▶ **WHAT IS ASKED**
Of all the lines in the records below, how many hold the word "from"? Give the number alone.

═════ PROVIDED DATA ═════

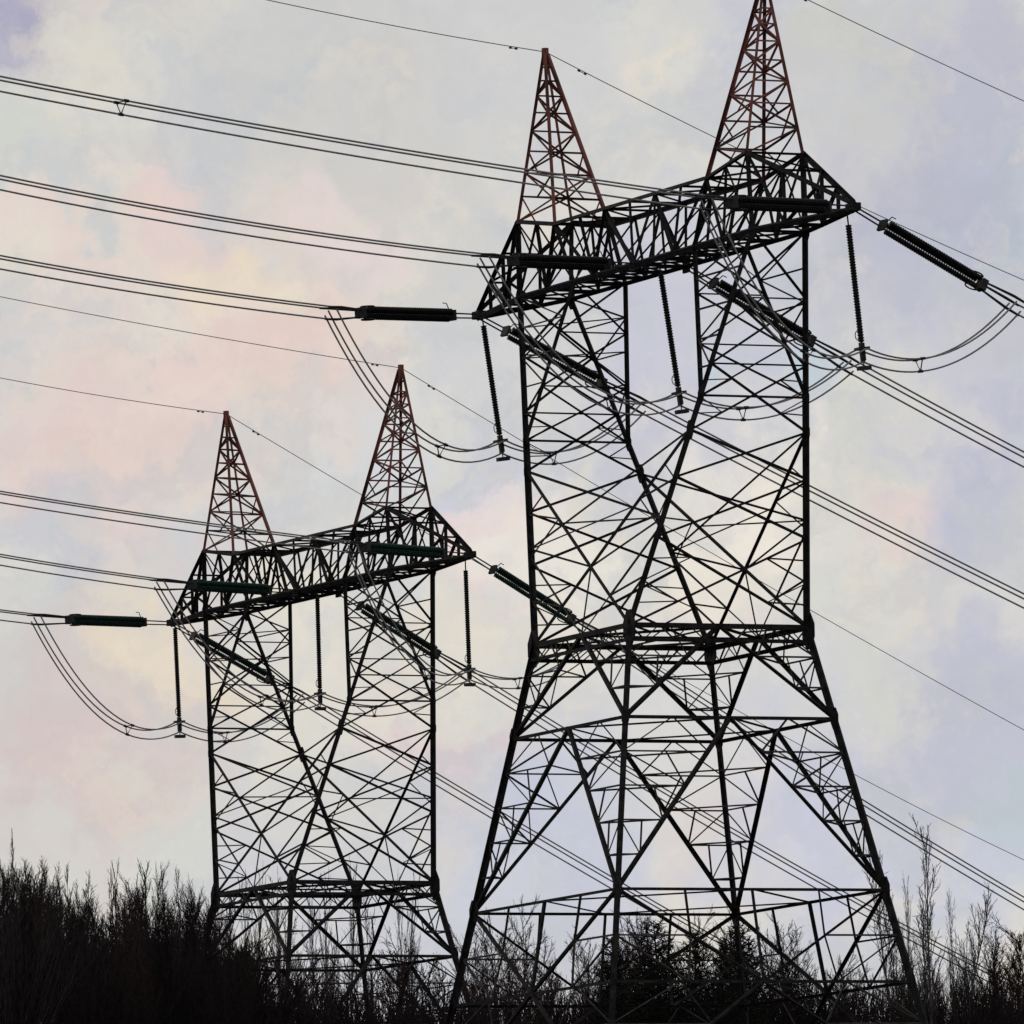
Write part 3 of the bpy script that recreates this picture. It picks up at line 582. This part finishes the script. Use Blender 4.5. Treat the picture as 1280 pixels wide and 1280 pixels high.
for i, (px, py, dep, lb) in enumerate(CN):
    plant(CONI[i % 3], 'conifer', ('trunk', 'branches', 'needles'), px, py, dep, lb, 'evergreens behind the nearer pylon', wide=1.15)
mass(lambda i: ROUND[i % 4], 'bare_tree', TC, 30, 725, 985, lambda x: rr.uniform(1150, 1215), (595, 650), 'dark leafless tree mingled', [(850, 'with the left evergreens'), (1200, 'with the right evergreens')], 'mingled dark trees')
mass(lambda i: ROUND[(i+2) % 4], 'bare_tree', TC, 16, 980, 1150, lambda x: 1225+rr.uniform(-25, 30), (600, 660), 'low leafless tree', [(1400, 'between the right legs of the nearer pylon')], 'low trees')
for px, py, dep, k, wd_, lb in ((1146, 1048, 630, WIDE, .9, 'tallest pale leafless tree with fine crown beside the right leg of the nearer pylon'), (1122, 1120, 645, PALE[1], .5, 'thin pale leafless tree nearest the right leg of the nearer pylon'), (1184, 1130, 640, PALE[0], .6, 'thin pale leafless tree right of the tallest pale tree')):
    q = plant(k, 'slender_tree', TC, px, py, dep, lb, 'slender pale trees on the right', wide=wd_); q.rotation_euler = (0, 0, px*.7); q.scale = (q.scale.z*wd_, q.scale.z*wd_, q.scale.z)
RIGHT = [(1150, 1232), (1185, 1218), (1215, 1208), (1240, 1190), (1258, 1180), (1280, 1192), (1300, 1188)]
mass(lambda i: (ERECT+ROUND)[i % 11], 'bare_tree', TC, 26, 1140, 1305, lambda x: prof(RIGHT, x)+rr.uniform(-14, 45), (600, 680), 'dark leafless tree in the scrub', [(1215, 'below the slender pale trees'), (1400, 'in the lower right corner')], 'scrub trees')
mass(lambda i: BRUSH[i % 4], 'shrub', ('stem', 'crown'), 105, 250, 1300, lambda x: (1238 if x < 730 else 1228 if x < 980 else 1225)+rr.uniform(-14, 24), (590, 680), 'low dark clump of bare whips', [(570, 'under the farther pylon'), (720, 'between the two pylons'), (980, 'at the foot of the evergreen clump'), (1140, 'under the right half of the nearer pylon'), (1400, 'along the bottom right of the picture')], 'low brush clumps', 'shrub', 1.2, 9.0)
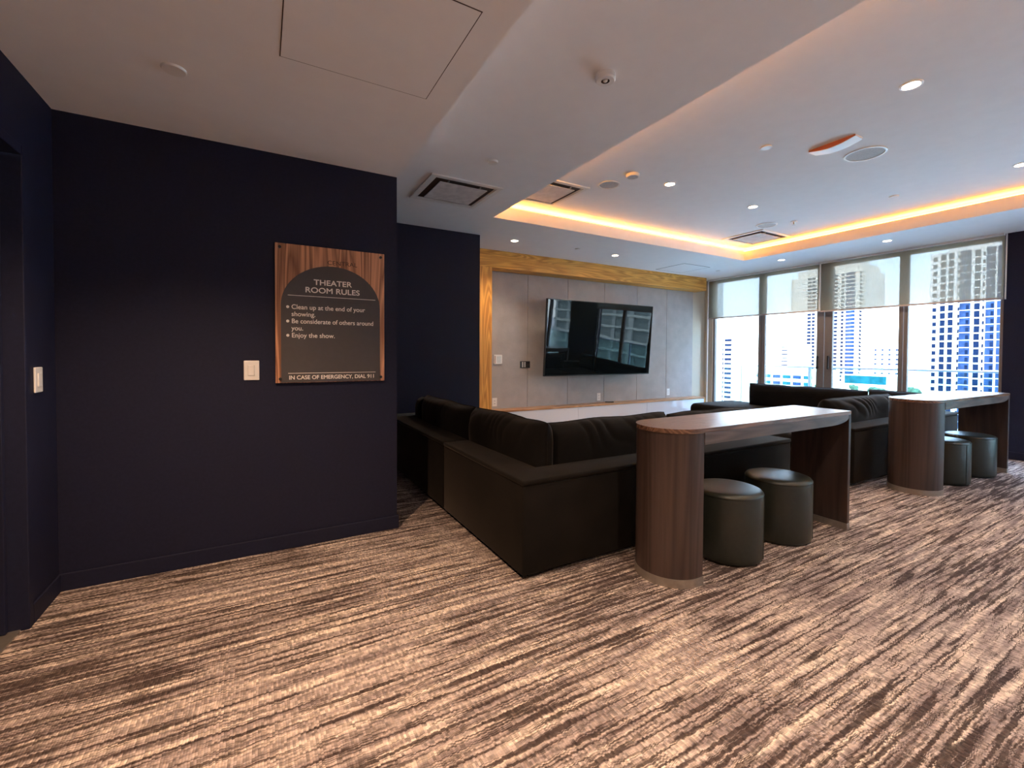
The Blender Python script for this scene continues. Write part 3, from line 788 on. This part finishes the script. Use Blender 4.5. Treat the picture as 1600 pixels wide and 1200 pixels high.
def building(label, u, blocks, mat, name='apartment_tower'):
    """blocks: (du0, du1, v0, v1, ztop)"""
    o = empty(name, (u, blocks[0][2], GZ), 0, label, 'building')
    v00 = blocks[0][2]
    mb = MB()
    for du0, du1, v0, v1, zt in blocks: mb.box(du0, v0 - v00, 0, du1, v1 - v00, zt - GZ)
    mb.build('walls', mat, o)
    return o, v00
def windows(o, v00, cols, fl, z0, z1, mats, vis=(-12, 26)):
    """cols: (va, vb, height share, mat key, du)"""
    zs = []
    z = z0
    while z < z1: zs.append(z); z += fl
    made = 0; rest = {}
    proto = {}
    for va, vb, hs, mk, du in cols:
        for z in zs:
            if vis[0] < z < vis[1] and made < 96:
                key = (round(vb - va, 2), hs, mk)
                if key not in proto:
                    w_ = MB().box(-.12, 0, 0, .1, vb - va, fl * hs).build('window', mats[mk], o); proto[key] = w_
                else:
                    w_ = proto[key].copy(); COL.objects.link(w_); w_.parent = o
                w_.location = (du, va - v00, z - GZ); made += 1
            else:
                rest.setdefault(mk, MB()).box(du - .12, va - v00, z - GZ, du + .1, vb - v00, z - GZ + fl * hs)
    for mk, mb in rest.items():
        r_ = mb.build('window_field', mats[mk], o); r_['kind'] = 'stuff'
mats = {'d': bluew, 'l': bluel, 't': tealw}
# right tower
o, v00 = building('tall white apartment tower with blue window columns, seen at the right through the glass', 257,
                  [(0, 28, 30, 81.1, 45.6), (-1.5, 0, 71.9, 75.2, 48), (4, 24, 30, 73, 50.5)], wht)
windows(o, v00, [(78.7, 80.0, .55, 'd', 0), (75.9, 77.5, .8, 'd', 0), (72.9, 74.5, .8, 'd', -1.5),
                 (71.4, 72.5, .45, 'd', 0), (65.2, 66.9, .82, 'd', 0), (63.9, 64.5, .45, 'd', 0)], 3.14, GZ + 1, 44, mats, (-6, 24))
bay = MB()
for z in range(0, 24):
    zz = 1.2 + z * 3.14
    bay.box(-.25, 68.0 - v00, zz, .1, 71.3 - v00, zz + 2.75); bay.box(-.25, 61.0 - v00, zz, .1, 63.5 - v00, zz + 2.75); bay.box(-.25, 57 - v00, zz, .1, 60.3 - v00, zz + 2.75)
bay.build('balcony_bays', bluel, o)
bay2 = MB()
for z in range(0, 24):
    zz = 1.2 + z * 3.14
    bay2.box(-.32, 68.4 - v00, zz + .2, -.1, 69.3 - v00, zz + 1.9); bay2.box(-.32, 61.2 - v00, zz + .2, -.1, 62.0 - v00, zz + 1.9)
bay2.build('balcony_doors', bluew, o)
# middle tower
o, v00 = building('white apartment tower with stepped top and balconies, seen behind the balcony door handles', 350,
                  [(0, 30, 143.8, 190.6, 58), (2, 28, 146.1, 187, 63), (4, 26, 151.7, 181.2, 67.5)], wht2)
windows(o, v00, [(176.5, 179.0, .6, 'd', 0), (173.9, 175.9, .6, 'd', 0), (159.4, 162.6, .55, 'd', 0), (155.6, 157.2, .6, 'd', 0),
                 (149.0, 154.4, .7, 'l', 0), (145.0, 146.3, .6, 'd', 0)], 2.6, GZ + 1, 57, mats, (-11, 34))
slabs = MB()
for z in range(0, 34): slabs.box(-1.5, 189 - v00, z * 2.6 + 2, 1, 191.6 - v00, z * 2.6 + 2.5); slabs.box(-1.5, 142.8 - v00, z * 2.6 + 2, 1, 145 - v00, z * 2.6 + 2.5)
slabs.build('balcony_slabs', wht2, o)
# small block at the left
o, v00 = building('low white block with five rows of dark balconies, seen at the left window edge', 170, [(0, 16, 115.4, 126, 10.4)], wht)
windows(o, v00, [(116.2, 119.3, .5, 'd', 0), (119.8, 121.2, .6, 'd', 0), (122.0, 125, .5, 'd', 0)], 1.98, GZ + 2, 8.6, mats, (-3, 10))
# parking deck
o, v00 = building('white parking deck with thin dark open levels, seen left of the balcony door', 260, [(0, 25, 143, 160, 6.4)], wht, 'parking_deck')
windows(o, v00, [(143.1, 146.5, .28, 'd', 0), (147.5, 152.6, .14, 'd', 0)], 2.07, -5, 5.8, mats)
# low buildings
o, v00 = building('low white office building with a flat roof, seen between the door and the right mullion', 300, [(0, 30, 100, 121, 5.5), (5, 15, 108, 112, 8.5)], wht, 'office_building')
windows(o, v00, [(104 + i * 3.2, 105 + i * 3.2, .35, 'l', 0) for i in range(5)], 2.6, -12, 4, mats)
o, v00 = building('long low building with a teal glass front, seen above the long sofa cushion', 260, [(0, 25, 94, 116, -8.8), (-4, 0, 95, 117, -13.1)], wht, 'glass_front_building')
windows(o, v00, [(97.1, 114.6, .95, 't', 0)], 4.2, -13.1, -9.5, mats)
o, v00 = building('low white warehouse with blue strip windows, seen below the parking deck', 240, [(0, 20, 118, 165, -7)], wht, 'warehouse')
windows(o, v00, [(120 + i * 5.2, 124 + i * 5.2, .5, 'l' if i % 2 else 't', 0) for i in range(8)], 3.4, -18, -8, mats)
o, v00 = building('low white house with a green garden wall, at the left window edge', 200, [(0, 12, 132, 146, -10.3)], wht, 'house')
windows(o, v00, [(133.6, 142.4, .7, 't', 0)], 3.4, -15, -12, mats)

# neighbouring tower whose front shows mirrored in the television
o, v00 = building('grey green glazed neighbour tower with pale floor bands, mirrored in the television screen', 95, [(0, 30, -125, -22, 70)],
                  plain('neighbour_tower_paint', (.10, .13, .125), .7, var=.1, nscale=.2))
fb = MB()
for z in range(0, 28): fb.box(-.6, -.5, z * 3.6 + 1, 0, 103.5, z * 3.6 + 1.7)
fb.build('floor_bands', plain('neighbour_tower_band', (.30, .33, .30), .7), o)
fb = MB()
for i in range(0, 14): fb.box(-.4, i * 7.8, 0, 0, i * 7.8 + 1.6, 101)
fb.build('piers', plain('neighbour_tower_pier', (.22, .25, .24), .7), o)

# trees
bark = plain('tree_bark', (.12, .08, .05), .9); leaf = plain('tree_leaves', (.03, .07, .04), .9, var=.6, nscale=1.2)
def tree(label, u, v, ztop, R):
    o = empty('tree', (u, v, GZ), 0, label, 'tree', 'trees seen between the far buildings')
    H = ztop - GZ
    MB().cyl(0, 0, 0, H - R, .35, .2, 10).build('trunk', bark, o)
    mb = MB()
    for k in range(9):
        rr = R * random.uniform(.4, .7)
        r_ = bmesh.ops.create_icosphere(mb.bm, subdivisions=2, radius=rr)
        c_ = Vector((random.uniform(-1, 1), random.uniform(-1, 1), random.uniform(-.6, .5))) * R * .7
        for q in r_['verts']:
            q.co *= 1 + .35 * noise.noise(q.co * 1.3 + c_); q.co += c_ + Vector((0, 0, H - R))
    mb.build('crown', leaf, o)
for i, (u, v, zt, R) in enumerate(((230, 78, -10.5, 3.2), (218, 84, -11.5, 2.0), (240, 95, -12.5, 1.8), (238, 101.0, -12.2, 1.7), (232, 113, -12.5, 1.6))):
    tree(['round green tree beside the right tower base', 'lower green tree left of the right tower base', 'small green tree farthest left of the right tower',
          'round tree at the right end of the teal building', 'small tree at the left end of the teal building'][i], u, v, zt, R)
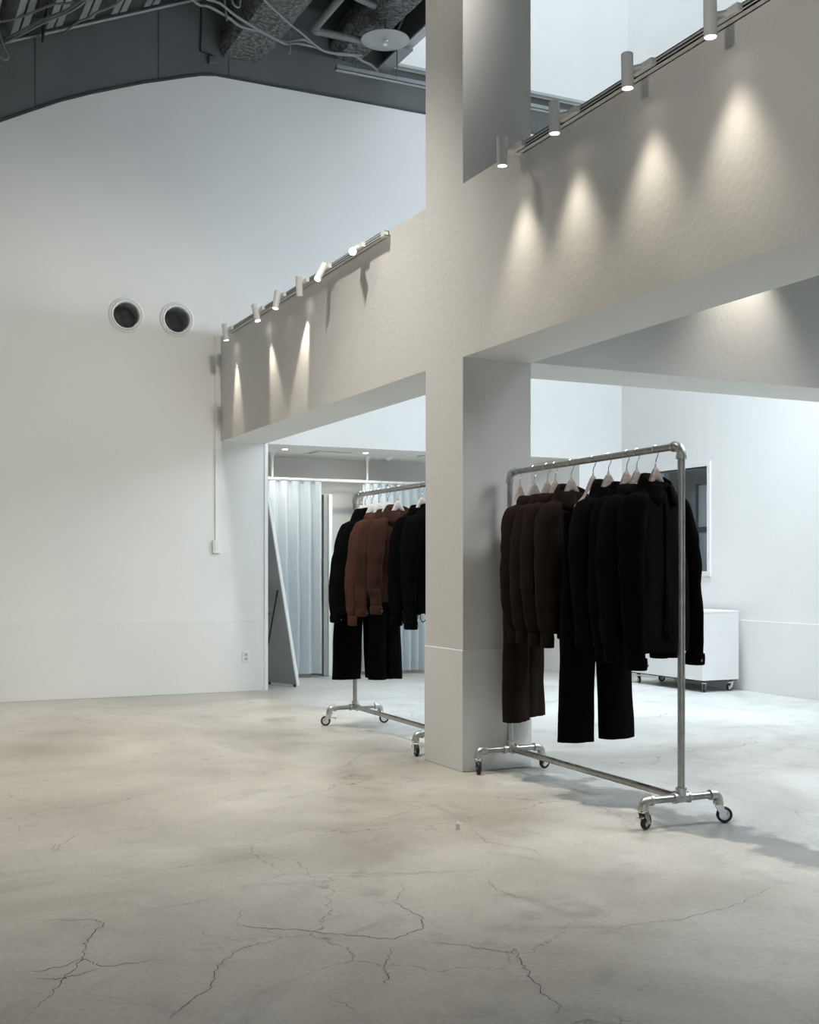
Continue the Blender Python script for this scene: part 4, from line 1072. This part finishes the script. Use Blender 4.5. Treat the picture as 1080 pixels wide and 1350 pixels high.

═════

▶ **FINISHED TASK**
2